Keyword extraction models

The following paragraphs will demonstrate different approaches to keyword extraction. For illustration purposes we’re going to look at terms extracted from a forthcoming volume of papers from the 49th Annual Conference on African Linguistics. This book represents a wide variety of linguistic disciplines while adhering to the latest LangSci standards, and since I was involved in typesetting I’m somewhat familiar with its contents and possible good key terms.

Sketch Engine

First, let’s take a look at our baseline, Sketch Engine:

Since our books are written using the typesetting system TeX, one important thing to consider is whether to feed the software the raw TeX code, including all the formatting commands and linguistic examples, or a so-called “detexed” version that ideally only contains the actual text.

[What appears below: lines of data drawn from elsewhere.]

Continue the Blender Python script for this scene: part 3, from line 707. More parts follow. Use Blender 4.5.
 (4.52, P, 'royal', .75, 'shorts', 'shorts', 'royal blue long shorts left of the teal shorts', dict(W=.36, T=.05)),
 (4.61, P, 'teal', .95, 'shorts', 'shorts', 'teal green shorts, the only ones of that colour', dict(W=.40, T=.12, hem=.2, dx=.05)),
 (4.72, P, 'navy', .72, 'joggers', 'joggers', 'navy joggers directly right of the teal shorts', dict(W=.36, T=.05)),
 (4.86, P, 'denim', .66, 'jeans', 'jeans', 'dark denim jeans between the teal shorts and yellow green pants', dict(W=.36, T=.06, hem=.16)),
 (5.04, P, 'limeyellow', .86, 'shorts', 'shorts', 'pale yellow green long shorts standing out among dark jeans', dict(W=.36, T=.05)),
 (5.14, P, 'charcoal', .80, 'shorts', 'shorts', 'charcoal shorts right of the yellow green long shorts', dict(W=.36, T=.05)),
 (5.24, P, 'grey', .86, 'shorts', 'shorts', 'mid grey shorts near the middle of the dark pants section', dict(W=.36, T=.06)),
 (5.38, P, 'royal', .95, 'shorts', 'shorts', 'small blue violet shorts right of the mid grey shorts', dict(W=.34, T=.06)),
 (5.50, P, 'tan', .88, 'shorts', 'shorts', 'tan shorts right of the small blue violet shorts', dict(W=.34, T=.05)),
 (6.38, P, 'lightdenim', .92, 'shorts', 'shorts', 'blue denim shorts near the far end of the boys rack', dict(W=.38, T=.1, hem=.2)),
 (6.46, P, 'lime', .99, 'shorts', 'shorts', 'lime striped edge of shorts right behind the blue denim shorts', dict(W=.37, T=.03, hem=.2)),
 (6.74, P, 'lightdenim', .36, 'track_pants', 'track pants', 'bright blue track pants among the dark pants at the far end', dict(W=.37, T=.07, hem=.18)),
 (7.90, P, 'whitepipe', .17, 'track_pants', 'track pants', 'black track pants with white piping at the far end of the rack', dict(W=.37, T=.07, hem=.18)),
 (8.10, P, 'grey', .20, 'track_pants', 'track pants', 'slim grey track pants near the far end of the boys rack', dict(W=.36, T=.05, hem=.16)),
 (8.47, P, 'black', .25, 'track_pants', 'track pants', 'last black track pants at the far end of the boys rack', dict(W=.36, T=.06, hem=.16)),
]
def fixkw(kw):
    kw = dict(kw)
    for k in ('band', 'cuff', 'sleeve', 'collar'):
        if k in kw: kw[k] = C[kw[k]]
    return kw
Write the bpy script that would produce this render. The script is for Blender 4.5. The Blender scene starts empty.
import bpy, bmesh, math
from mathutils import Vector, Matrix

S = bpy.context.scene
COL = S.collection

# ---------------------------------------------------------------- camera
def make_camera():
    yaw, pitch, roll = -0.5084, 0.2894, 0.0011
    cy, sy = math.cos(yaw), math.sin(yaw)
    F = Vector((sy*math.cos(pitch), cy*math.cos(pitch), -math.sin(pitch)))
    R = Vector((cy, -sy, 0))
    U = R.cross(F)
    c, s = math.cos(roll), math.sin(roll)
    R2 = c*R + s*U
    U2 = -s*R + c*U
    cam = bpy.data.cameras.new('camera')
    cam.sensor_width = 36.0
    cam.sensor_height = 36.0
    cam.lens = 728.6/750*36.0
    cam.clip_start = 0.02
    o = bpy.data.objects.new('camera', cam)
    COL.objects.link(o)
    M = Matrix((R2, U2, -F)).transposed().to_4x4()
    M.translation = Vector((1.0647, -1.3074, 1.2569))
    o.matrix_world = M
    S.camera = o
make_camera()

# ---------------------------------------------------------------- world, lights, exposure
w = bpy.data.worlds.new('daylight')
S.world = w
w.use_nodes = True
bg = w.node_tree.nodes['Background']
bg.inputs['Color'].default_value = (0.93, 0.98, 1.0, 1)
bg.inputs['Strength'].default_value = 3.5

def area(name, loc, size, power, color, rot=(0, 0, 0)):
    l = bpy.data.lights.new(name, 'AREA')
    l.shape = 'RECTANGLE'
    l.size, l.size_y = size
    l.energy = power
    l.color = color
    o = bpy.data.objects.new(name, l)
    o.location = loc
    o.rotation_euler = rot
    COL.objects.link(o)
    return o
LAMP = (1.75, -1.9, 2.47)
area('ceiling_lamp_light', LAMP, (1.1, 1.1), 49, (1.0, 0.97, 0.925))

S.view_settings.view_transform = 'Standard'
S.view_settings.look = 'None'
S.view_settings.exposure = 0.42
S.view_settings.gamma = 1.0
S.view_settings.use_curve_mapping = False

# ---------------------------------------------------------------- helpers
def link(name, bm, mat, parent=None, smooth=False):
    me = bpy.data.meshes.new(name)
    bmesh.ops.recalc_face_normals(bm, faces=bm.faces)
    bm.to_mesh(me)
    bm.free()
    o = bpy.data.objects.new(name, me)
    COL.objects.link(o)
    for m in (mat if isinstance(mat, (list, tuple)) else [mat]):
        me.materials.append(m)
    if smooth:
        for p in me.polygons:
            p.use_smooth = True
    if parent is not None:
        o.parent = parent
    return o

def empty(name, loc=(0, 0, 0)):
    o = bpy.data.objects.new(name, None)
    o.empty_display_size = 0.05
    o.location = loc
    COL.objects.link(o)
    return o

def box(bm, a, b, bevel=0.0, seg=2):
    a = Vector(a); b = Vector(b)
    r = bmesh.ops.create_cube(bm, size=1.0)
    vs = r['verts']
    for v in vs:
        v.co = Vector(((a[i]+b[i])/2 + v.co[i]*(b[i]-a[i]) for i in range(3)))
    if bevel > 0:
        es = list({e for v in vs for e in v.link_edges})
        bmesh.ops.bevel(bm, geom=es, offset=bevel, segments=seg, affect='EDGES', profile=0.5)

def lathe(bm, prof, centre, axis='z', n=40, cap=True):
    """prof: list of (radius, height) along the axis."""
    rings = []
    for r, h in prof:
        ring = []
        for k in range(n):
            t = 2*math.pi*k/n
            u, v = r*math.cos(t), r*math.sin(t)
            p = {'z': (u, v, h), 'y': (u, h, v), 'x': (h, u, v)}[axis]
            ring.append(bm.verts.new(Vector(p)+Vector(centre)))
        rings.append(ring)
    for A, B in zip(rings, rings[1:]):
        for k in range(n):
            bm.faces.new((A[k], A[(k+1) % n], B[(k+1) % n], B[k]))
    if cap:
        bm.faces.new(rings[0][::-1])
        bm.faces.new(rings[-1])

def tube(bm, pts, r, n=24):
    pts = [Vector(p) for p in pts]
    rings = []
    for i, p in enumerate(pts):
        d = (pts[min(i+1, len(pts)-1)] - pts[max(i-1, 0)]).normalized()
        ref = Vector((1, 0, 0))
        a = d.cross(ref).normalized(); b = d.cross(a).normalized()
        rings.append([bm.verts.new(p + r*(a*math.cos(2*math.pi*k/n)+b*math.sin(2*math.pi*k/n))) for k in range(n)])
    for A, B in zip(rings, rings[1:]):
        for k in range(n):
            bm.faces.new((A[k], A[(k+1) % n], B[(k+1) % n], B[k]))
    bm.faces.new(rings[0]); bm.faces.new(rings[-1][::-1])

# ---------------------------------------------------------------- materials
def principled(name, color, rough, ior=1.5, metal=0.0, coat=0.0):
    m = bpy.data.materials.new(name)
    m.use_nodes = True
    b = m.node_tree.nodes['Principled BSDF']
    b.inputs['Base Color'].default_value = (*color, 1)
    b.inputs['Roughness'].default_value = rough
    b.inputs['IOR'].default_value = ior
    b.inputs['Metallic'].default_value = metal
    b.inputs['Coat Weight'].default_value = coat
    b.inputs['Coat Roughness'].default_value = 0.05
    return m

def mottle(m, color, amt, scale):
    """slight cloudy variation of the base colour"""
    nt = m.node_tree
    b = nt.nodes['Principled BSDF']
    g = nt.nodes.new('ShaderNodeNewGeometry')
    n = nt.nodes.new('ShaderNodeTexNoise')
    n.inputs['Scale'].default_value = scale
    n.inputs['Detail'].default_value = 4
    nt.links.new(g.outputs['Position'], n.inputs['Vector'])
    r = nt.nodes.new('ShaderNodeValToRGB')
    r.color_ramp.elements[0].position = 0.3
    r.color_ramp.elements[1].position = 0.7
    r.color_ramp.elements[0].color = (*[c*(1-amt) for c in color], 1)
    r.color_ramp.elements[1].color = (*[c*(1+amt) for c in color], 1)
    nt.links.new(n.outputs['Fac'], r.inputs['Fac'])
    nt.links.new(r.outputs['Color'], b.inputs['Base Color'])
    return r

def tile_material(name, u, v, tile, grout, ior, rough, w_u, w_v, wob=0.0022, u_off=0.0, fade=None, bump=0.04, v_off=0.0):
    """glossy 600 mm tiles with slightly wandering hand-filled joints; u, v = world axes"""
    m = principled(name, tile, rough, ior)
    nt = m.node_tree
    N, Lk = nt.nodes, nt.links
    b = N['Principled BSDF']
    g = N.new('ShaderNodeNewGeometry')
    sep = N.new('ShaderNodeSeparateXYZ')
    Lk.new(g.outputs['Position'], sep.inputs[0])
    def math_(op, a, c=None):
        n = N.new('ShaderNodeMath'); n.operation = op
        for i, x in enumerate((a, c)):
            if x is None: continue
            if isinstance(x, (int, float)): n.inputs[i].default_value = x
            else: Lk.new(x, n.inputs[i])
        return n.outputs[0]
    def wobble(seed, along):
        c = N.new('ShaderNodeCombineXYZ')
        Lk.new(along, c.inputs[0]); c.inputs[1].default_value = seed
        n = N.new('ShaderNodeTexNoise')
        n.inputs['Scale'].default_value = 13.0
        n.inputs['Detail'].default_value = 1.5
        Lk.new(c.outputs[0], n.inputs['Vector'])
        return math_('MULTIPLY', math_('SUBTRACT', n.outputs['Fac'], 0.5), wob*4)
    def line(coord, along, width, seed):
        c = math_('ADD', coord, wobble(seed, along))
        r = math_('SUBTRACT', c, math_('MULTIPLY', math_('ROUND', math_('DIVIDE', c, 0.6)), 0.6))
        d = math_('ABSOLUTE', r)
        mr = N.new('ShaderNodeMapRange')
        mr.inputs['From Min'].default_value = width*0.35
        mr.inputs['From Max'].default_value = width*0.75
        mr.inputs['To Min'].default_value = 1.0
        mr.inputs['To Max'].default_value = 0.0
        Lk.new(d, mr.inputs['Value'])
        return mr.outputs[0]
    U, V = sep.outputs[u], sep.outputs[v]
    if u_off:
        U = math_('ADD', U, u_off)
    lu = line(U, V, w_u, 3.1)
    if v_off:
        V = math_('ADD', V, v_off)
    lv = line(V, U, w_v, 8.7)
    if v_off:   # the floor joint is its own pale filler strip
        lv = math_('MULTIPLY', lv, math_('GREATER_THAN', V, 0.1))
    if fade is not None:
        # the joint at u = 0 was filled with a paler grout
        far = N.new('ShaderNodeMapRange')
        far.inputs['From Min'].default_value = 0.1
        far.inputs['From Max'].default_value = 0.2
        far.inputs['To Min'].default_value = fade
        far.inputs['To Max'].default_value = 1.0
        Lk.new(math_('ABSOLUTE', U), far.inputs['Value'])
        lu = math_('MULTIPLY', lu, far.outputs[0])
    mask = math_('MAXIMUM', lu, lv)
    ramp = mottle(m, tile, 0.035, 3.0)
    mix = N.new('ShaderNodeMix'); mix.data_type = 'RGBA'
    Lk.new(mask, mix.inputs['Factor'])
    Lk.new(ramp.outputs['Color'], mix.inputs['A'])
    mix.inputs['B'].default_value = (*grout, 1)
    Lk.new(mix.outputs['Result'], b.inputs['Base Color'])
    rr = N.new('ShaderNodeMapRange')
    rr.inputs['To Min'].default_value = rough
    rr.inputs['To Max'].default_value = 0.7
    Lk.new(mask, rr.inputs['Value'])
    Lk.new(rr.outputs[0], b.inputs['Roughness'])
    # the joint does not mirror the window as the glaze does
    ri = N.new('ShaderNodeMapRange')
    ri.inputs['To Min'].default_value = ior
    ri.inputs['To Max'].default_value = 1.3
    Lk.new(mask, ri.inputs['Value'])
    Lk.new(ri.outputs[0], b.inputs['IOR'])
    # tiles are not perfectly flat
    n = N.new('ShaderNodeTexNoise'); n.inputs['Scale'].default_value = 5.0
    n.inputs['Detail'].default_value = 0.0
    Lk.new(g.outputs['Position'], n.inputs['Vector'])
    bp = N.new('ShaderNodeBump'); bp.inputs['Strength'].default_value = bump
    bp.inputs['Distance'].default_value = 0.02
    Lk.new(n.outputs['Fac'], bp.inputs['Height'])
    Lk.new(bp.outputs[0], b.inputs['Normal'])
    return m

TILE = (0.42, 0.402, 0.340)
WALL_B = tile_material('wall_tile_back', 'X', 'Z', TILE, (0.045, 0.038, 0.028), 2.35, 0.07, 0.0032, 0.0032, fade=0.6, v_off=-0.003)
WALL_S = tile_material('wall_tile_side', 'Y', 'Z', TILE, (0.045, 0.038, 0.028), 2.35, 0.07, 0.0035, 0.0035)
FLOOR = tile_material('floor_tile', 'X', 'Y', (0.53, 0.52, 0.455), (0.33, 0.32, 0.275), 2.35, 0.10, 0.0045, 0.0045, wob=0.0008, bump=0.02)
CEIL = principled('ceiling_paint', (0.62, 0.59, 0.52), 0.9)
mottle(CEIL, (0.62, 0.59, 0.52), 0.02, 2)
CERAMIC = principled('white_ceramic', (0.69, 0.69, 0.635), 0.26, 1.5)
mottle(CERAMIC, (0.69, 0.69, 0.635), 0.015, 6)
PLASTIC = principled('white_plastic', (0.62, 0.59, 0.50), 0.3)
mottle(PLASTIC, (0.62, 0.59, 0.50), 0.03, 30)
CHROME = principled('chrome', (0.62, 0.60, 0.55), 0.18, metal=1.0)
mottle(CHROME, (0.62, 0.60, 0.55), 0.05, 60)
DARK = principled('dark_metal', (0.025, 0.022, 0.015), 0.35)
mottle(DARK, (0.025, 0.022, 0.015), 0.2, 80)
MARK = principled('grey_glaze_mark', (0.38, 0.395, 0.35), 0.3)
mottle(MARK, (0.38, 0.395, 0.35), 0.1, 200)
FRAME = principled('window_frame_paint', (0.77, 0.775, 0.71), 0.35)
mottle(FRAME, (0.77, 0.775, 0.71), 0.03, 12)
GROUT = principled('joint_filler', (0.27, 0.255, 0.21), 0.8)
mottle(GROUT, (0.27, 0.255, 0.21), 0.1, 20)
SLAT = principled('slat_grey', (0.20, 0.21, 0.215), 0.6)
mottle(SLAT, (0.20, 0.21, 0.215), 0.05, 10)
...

The current workflow needs a detexed version, so we use the detex software that comes with TeX Live. We upload the resulting text file to the Sketch Engine web interface and compare it against a reference corpus with a few clicks. The resulting list can be exported to a spreadsheet format.


noun class
matrix clause
head noun
dā gbáŋ
amba rc
object agreement
vowel system
focus particle
focus marker
proleptic object
buy book
countable mass
subject position
direct object
atr harmony
external argument
tex localbibliography
sentence final focus
final focus
grammatical role

As you can see on the right, the top 20 results are generally good. Some terms need manual editing (e.g. complete countable mass to countable mass noun, count noun and mass noun – see chapter 14) while others should be removed, namely parts of linguistic examples (dā gbáŋ and buy book) and TeX commands (tex localbibliography) that appear even though we detex’ed the document!